* **JOB**
Copy all the material that follows, keeping every character the same.

* **RECORDED DATA**
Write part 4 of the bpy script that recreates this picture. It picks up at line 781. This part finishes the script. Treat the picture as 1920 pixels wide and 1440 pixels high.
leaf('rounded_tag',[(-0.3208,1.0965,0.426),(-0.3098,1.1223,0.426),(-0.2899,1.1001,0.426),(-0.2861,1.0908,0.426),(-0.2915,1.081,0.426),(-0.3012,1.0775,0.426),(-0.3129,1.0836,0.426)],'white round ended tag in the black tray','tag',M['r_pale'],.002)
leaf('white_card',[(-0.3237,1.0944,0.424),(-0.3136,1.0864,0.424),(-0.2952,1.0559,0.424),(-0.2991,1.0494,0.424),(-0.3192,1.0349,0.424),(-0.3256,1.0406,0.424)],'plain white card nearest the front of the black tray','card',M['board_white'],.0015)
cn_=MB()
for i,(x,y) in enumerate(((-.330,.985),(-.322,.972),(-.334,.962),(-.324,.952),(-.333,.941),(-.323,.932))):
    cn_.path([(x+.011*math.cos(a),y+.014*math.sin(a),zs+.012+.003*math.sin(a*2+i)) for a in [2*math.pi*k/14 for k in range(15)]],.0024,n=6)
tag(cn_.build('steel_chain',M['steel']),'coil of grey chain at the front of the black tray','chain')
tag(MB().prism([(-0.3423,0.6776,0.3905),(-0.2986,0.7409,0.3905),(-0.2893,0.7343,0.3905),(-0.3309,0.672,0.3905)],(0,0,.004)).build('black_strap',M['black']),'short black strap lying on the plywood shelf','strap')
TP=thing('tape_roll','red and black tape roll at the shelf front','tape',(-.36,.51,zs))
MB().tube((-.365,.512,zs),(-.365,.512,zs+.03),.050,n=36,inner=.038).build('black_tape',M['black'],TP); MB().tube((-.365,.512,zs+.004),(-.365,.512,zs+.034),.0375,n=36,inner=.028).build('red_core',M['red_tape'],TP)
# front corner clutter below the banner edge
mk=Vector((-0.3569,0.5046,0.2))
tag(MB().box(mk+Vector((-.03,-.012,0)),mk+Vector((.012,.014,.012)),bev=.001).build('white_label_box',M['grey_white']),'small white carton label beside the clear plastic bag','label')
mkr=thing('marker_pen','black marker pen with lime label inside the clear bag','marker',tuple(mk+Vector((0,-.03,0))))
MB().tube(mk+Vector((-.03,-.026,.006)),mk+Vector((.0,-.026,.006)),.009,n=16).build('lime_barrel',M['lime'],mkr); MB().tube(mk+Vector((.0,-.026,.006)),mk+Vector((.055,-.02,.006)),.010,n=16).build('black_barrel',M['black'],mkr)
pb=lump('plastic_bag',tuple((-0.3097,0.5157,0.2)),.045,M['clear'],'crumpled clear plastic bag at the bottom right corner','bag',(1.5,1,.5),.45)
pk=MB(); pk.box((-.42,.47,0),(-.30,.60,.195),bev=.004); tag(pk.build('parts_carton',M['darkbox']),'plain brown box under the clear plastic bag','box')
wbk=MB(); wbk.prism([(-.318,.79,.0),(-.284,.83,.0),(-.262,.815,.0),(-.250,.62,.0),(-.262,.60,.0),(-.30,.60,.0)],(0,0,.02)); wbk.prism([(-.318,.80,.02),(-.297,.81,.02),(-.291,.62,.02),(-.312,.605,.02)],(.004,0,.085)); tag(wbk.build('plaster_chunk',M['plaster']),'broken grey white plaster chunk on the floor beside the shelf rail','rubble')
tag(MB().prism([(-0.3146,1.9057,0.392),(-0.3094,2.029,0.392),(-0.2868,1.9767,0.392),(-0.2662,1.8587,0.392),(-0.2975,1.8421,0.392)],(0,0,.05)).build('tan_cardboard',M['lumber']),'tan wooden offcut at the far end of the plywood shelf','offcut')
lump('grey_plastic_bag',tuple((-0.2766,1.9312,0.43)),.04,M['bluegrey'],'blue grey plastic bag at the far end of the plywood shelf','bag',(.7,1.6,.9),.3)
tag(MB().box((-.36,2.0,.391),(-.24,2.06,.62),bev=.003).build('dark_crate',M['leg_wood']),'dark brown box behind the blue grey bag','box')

* **EXERCISE SOLUTION**
Write part 4 of the bpy script that recreates this picture. It picks up at line 781. This part finishes the script. Treat the picture as 1920 pixels wide and 1440 pixels high.
leaf('rounded_tag',[(-0.3208,1.0965,0.426),(-0.3098,1.1223,0.426),(-0.2899,1.1001,0.426),(-0.2861,1.0908,0.426),(-0.2915,1.081,0.426),(-0.3012,1.0775,0.426),(-0.3129,1.0836,0.426)],'white round ended tag in the black tray','tag',M['r_pale'],.002)
leaf('white_card',[(-0.3237,1.0944,0.424),(-0.3136,1.0864,0.424),(-0.2952,1.0559,0.424),(-0.2991,1.0494,0.424),(-0.3192,1.0349,0.424),(-0.3256,1.0406,0.424)],'plain white card nearest the front of the black tray','card',M['board_white'],.0015)
cn_=MB()
for i,(x,y) in enumerate(((-.330,.985),(-.322,.972),(-.334,.962),(-.324,.952),(-.333,.941),(-.323,.932))):
    cn_.path([(x+.011*math.cos(a),y+.014*math.sin(a),zs+.012+.003*math.sin(a*2+i)) for a in [2*math.pi*k/14 for k in range(15)]],.0024,n=6)
tag(cn_.build('steel_chain',M['steel']),'coil of grey chain at the front of the black tray','chain')
tag(MB().prism([(-0.3423,0.6776,0.3905),(-0.2986,0.7409,0.3905),(-0.2893,0.7343,0.3905),(-0.3309,0.672,0.3905)],(0,0,.004)).build('black_strap',M['black']),'short black strap lying on the plywood shelf','strap')
TP=thing('tape_roll','red and black tape roll at the shelf front','tape',(-.36,.51,zs))
MB().tube((-.365,.512,zs),(-.365,.512,zs+.03),.050,n=36,inner=.038).build('black_tape',M['black'],TP); MB().tube((-.365,.512,zs+.004),(-.365,.512,zs+.034),.0375,n=36,inner=.028).build('red_core',M['red_tape'],TP)
# front corner clutter below the banner edge
mk=Vector((-0.3569,0.5046,0.2))
tag(MB().box(mk+Vector((-.03,-.012,0)),mk+Vector((.012,.014,.012)),bev=.001).build('white_label_box',M['grey_white']),'small white carton label beside the clear plastic bag','label')
mkr=thing('marker_pen','black marker pen with lime label inside the clear bag','marker',tuple(mk+Vector((0,-.03,0))))
MB().tube(mk+Vector((-.03,-.026,.006)),mk+Vector((.0,-.026,.006)),.009,n=16).build('lime_barrel',M['lime'],mkr); MB().tube(mk+Vector((.0,-.026,.006)),mk+Vector((.055,-.02,.006)),.010,n=16).build('black_barrel',M['black'],mkr)
pb=lump('plastic_bag',tuple((-0.3097,0.5157,0.2)),.045,M['clear'],'crumpled clear plastic bag at the bottom right corner','bag',(1.5,1,.5),.45)
pk=MB(); pk.box((-.42,.47,0),(-.30,.60,.195),bev=.004); tag(pk.build('parts_carton',M['darkbox']),'plain brown box under the clear plastic bag','box')
wbk=MB(); wbk.prism([(-.318,.79,.0),(-.284,.83,.0),(-.262,.815,.0),(-.250,.62,.0),(-.262,.60,.0),(-.30,.60,.0)],(0,0,.02)); wbk.prism([(-.318,.80,.02),(-.297,.81,.02),(-.291,.62,.02),(-.312,.605,.02)],(.004,0,.085)); tag(wbk.build('plaster_chunk',M['plaster']),'broken grey white plaster chunk on the floor beside the shelf rail','rubble')
tag(MB().prism([(-0.3146,1.9057,0.392),(-0.3094,2.029,0.392),(-0.2868,1.9767,0.392),(-0.2662,1.8587,0.392),(-0.2975,1.8421,0.392)],(0,0,.05)).build('tan_cardboard',M['lumber']),'tan wooden offcut at the far end of the plywood shelf','offcut')
lump('grey_plastic_bag',tuple((-0.2766,1.9312,0.43)),.04,M['bluegrey'],'blue grey plastic bag at the far end of the plywood shelf','bag',(.7,1.6,.9),.3)
tag(MB().box((-.36,2.0,.391),(-.24,2.06,.62),bev=.003).build('dark_crate',M['leg_wood']),'dark brown box behind the blue grey bag','box')